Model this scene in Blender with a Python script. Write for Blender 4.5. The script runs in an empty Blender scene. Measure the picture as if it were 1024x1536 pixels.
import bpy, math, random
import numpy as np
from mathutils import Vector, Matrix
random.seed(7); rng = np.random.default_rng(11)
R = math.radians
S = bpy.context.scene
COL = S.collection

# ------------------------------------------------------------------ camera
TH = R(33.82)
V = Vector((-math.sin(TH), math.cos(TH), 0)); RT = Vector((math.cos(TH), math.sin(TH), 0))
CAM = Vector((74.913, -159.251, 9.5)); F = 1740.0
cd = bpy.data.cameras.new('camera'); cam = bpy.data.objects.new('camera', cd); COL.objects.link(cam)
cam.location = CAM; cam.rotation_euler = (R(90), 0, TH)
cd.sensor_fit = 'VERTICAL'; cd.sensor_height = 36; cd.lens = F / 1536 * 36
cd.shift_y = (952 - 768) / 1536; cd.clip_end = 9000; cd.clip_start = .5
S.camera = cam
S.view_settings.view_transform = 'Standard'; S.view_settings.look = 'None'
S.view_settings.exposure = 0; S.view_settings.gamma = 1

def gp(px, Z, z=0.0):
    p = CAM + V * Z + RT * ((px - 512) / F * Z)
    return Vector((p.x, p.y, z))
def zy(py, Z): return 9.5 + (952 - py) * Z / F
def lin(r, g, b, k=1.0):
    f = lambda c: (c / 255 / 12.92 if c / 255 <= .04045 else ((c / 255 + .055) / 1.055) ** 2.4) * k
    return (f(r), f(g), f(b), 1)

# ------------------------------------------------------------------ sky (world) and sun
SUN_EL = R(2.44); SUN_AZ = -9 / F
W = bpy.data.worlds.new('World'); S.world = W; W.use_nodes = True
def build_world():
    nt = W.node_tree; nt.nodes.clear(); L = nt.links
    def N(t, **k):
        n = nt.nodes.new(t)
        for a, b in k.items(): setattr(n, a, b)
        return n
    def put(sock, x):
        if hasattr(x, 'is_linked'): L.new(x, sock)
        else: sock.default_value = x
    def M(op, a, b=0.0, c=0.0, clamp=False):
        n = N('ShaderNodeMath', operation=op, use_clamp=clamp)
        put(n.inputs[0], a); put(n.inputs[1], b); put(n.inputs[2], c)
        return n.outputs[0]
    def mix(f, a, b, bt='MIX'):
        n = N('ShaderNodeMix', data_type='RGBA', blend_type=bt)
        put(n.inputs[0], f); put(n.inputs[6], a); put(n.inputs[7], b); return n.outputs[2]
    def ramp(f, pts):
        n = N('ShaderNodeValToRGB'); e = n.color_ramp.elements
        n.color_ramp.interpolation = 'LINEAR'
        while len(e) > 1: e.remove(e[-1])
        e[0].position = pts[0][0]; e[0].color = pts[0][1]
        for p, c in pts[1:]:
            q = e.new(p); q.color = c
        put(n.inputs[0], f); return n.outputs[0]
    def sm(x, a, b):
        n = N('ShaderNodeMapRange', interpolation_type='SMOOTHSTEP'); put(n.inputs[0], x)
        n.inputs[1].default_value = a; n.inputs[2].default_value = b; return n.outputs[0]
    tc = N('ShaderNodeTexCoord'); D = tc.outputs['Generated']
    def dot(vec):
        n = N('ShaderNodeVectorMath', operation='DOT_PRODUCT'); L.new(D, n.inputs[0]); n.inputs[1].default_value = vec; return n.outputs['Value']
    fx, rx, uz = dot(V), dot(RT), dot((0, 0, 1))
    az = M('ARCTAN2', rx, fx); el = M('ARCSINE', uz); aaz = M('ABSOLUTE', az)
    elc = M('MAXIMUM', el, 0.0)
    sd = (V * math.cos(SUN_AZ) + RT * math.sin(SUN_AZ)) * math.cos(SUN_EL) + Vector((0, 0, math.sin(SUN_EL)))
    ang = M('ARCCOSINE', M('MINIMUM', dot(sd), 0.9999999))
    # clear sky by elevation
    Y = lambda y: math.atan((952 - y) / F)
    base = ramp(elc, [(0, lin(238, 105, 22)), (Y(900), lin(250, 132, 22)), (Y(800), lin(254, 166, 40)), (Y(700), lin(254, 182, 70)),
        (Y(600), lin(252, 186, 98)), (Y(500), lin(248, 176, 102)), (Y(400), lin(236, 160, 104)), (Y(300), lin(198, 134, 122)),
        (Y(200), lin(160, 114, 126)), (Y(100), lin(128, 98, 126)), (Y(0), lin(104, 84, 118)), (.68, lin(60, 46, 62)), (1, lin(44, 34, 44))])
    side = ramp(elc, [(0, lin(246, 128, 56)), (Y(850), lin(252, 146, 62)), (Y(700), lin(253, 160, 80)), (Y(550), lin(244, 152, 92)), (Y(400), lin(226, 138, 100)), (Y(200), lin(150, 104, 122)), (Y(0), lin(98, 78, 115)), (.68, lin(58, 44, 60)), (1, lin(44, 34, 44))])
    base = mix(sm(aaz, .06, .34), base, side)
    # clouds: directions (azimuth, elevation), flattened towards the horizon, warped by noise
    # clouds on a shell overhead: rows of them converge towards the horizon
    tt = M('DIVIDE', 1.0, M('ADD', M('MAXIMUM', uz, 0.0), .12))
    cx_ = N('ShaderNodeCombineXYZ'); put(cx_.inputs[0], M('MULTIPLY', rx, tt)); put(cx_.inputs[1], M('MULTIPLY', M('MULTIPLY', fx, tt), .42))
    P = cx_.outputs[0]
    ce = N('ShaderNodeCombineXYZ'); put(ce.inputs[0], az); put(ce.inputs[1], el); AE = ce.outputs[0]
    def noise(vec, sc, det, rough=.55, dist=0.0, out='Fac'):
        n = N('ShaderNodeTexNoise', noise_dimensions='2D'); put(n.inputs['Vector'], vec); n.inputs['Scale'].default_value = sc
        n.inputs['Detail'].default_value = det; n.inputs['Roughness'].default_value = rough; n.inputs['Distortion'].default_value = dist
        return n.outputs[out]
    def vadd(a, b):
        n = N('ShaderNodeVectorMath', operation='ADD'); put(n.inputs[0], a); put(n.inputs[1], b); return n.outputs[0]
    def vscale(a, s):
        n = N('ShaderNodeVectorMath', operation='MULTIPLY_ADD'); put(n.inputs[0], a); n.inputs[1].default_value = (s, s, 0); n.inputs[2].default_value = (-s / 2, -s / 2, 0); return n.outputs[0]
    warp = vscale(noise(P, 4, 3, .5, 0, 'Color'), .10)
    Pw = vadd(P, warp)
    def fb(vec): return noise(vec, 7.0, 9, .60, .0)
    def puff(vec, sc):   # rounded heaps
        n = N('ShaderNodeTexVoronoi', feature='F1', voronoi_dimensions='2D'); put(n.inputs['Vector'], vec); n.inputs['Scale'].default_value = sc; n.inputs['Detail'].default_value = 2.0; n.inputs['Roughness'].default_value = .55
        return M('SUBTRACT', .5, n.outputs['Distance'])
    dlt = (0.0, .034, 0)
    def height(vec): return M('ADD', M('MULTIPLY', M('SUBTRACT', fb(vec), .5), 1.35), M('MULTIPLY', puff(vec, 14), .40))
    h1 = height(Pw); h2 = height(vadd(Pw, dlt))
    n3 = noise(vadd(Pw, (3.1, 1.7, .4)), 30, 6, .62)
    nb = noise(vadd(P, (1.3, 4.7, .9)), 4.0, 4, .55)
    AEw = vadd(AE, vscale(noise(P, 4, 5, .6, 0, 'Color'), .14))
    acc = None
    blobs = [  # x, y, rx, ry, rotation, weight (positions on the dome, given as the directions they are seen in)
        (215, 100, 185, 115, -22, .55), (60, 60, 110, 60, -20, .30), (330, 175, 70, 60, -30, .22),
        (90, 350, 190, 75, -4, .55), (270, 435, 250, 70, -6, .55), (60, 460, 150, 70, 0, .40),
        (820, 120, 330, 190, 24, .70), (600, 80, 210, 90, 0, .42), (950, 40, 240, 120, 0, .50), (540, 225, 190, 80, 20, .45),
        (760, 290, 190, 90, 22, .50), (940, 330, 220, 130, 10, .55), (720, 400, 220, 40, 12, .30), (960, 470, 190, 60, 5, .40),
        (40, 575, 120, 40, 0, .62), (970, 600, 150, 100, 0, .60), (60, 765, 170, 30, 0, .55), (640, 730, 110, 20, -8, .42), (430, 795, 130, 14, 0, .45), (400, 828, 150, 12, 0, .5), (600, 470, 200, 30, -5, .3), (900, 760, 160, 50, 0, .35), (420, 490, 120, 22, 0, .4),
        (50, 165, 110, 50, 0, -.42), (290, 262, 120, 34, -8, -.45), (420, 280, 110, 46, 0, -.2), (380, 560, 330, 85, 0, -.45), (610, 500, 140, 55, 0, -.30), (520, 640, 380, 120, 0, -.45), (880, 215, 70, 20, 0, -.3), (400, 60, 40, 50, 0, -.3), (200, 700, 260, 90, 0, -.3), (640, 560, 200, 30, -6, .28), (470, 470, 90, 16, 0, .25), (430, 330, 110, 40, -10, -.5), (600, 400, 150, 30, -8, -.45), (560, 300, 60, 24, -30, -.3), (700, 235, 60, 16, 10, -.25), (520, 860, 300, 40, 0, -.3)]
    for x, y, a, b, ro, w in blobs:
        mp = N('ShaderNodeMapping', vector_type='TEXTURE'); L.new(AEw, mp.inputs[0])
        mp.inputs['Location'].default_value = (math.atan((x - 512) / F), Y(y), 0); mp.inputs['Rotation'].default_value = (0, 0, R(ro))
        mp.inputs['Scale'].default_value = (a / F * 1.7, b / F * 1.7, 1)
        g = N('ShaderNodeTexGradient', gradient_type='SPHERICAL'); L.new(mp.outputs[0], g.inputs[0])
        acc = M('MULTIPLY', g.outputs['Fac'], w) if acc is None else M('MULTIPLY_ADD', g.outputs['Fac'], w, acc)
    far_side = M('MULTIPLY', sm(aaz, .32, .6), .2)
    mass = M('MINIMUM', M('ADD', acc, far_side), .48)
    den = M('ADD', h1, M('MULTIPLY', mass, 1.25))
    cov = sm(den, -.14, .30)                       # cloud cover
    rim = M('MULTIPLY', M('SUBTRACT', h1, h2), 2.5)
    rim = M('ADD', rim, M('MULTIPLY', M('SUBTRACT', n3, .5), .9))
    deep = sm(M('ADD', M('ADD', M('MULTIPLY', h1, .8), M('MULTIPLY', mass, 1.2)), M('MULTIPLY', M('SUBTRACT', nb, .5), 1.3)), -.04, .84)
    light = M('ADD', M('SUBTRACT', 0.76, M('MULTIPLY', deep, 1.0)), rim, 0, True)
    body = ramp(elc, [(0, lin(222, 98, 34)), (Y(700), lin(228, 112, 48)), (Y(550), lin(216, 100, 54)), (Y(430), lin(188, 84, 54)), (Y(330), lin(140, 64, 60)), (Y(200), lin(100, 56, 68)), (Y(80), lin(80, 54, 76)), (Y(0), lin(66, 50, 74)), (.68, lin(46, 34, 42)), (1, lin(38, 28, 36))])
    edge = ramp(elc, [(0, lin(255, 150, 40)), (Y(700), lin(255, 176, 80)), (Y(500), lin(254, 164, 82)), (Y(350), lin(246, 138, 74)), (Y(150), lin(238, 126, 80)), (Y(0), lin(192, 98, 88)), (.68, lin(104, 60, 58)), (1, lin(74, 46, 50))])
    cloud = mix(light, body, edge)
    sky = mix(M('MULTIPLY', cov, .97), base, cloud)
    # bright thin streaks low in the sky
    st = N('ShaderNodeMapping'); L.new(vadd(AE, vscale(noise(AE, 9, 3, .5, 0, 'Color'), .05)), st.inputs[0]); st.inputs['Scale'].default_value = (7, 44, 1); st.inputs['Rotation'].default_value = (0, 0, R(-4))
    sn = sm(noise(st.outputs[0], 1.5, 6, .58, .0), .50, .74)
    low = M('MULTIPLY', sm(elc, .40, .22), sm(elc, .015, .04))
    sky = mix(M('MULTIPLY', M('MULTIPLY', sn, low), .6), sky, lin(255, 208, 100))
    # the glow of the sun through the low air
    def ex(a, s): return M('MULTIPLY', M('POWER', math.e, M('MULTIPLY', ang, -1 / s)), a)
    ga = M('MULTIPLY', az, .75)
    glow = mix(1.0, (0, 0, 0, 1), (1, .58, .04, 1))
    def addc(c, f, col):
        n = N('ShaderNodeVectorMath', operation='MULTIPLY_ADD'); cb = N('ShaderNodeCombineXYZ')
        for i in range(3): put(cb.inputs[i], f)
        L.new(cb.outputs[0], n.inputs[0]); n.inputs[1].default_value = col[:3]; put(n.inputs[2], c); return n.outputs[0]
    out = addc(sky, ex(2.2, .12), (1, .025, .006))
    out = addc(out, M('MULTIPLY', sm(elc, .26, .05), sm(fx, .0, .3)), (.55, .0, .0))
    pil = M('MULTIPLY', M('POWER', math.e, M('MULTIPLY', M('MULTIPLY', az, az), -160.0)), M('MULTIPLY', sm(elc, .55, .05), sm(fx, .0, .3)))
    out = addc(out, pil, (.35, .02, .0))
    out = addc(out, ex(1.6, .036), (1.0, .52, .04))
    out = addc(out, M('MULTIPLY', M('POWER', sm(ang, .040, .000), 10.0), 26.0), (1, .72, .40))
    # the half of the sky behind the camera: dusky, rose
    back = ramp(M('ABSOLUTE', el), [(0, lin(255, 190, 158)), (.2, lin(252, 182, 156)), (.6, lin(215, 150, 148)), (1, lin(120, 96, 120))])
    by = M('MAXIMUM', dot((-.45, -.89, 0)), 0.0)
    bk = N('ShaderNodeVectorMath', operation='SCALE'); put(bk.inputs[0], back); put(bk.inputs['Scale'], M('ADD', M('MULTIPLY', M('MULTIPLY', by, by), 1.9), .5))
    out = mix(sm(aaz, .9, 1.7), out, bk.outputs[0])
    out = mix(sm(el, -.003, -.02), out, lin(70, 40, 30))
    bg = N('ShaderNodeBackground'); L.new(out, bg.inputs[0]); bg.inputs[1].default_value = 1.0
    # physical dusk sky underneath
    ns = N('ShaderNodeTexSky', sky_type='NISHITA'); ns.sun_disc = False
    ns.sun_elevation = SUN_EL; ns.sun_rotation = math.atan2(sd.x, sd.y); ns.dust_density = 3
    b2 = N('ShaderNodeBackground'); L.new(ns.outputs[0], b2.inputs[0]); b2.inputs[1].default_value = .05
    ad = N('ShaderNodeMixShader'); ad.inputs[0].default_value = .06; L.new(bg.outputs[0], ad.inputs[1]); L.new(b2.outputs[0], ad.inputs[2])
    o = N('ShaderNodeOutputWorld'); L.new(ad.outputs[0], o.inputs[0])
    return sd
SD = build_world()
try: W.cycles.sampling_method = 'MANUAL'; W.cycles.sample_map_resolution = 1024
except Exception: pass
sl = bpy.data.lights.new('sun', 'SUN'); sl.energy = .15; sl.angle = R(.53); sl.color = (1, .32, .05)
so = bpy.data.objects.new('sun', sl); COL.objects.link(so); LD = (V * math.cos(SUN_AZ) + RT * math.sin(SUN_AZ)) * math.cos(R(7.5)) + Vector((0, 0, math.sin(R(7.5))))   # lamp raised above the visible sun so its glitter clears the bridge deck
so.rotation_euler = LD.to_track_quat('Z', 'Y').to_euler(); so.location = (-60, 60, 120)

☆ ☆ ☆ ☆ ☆

### Work to complete
From the top of the listing above, restate each line word for word up to and including the line with "COL = S.collection"; add nothing else.

### Answer below
Model this scene in Blender with a Python script. Write for Blender 4.5. The script runs in an empty Blender scene. Measure the picture as if it were 1024x1536 pixels.
import bpy, math, random
import numpy as np
from mathutils import Vector, Matrix
random.seed(7); rng = np.random.default_rng(11)
R = math.radians
S = bpy.context.scene
COL = S.collection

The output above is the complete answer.